[Halifax] Brian Lee Crowley, the founding president of the Atlantic Institute for Market Studies, is returning to head the public policy think-tank as of July 1.
Dr. Crowley left the post two years ago to join the editorial board of The Globe and Mail.
Purdy Crawford, the Chairman of AIMS, said Dr. Crowley’s return was confirmed at a meeting of the Board of Directors late last week.
“We’re delighted to have Brian back,” Mr. Crawford said. “He made a tremendously important contribution to public policy discussion during AIMS’ first 3 ½ years, and I know that he is brimming with ideas about where to take the Institute from here.”
For the past two years, the presidency has been filled by Don Cayo, who accepted the post in July of 1997 for a two-year term. Mr. Cayo is returning to fulltime journalism.
“When Brian and I first talked about the job,” Mr. Cayo said, “he was looking at taking a two-year leave of absence. I was reluctant to leave my first love, journalism, for any longer than that. So the two-year term has worked well for both of us.”
AIMS has had a considerable impact on the policy debate in the region, perhaps most notably with Looking the Gift Horse in the Mouth, a study of transfer dependency written by the Institute’s Senior Policy Analyst, Fred McMahon, and published not long before Dr. Crowley departed. Mr. McMahon is currently putting the finishing touches on a new book that will build on the thesis of Gift Horse, which argued that private initiative can build the regional economy much more surely than government intervention.
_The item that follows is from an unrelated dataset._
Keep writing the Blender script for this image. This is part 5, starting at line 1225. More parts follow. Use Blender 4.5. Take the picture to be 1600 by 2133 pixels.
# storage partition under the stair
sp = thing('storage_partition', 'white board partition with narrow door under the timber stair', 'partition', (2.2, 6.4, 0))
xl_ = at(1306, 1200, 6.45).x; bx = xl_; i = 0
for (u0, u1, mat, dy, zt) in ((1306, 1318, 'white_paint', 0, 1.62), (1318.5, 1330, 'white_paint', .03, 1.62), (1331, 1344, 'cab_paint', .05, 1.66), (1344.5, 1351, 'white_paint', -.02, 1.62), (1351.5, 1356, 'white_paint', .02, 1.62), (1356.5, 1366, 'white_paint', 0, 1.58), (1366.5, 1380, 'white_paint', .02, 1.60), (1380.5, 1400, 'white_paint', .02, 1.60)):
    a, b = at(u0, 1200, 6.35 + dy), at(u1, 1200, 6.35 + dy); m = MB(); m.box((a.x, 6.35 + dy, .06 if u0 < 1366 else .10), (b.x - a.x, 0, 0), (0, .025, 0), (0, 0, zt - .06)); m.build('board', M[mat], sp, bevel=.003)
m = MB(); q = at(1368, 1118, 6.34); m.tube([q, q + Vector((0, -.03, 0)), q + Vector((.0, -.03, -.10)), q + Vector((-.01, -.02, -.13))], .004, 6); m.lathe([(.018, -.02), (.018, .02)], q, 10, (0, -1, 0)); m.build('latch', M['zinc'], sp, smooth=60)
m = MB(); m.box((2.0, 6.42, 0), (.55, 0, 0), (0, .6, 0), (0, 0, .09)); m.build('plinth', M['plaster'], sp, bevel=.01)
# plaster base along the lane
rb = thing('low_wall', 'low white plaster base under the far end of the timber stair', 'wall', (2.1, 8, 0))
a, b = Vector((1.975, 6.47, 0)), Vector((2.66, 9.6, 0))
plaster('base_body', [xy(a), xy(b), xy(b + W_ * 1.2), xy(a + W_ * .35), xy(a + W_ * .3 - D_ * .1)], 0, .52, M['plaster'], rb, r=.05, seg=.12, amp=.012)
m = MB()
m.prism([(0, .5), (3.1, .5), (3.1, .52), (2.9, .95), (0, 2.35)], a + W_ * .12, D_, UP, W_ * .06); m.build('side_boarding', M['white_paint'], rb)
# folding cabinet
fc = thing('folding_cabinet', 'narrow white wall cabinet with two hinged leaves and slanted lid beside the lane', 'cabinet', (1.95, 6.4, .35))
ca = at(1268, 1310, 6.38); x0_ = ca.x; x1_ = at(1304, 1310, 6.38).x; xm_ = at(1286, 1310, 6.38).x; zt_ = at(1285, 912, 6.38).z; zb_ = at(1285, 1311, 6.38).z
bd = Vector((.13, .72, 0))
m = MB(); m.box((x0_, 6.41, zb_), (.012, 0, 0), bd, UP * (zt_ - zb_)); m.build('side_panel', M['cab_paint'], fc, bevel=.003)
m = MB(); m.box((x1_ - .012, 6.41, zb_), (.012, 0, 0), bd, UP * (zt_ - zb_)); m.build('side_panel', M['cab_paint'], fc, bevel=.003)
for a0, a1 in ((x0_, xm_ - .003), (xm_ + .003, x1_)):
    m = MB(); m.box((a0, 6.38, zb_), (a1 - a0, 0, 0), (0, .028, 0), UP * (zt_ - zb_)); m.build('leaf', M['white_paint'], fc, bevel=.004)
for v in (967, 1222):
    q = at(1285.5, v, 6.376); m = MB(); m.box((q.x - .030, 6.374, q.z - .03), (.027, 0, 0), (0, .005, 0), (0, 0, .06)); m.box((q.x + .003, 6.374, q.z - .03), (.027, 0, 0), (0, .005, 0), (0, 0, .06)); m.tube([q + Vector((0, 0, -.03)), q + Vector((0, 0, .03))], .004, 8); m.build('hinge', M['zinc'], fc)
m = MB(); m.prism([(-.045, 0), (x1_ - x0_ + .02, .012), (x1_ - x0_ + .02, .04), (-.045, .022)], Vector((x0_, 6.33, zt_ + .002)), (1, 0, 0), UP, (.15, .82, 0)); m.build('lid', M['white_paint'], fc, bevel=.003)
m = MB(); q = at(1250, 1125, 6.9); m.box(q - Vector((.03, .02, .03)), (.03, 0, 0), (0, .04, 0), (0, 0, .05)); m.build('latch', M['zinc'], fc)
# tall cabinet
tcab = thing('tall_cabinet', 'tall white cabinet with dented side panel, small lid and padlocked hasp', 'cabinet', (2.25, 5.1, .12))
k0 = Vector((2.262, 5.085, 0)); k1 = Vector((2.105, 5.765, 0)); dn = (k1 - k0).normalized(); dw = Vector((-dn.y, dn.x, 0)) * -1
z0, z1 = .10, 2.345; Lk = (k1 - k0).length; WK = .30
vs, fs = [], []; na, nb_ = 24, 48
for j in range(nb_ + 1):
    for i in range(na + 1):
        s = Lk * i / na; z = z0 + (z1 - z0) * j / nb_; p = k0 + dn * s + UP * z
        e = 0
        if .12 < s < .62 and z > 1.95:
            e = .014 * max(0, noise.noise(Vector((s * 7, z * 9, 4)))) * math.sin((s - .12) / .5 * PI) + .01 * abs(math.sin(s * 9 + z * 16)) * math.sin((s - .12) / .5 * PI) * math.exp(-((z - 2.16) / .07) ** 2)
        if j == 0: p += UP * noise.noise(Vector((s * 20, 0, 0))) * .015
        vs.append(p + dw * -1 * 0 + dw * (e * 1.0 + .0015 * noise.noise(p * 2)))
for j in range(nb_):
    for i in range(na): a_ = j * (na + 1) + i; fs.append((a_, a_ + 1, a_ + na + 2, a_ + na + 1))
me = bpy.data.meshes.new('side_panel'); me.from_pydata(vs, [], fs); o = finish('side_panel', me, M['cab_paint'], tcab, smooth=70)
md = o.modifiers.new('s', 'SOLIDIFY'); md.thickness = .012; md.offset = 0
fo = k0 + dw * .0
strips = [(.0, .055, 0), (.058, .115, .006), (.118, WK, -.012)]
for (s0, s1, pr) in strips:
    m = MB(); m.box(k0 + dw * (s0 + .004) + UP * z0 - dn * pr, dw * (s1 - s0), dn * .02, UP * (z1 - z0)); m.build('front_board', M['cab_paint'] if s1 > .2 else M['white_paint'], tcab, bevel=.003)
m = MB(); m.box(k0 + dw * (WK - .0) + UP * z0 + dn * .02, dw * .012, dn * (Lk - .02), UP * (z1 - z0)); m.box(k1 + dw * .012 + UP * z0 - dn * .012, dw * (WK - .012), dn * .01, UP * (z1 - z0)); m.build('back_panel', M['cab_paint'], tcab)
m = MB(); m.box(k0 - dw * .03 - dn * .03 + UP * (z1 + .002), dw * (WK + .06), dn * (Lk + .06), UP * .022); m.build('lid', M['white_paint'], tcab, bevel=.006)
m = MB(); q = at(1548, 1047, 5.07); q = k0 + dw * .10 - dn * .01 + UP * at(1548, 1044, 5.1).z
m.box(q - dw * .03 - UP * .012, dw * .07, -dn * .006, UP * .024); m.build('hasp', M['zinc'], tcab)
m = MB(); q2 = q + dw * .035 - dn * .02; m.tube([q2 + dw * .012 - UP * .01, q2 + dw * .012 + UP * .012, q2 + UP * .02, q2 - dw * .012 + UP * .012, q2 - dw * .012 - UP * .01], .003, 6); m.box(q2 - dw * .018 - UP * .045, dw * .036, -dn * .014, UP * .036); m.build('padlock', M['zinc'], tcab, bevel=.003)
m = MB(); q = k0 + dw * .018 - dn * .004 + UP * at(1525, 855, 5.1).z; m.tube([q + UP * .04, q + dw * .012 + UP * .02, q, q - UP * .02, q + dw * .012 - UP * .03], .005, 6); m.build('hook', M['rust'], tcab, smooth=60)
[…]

“I spent a lot of time talking about the ideas in Gift Horse, even though it was published under Brian’s watch,” said Mr. Cayo. “The fact that he’ll be the one helping to introduce the ideas in Fred’s second book, which was written during my term, appeals to my sense of continuity.”
Dr. Crowley will also inherit some other projects well under way – a paper on offshore oil and gas by economist Ralph Winter, a book on how to streamline government regulation by writer and consultant Brian Flemming, and more.
He has also identified several other priority areas to study, among them perversities in the federal equalization system, further studies of various unfolding oil and gas issues, and the evolving fiscal position of the region’s four provincial governments.
“This is a wonderful time to be coming back to AIMS because the region’s growth prospects are the best they’ve been in years,” Dr. Crowley noted. “But unless we get public policy right in a number of areas, that potential may well never be realized.
“That’s where AIMS will be putting its efforts in the next few years, building on the Institute’s excellent work under Don Cayo’s leadership.”
Prior to forming AIMS, Dr. Crowley was president of the Atlantic Provinces Economic Council (APEC), and before that he taught politics, economics and philosophy at Dalhousie University. He has also acted as Secretary to the Nova Scotia Working Committee on the Constitution (the Kierans Committee), Constitutional Advisor to the government of Nova Scotia in the negotiations resulting in the Charlottetown Accord and to the Manitoba government on Meech Lake. He had served as a diplomat for the EEC Commission, an aid administrator for the UN in Africa and an advisor to the Quebec government on parliamentary and electoral reform. He holds degrees from McGill and the London School of Economics, including a doctorate in political economy from the latter.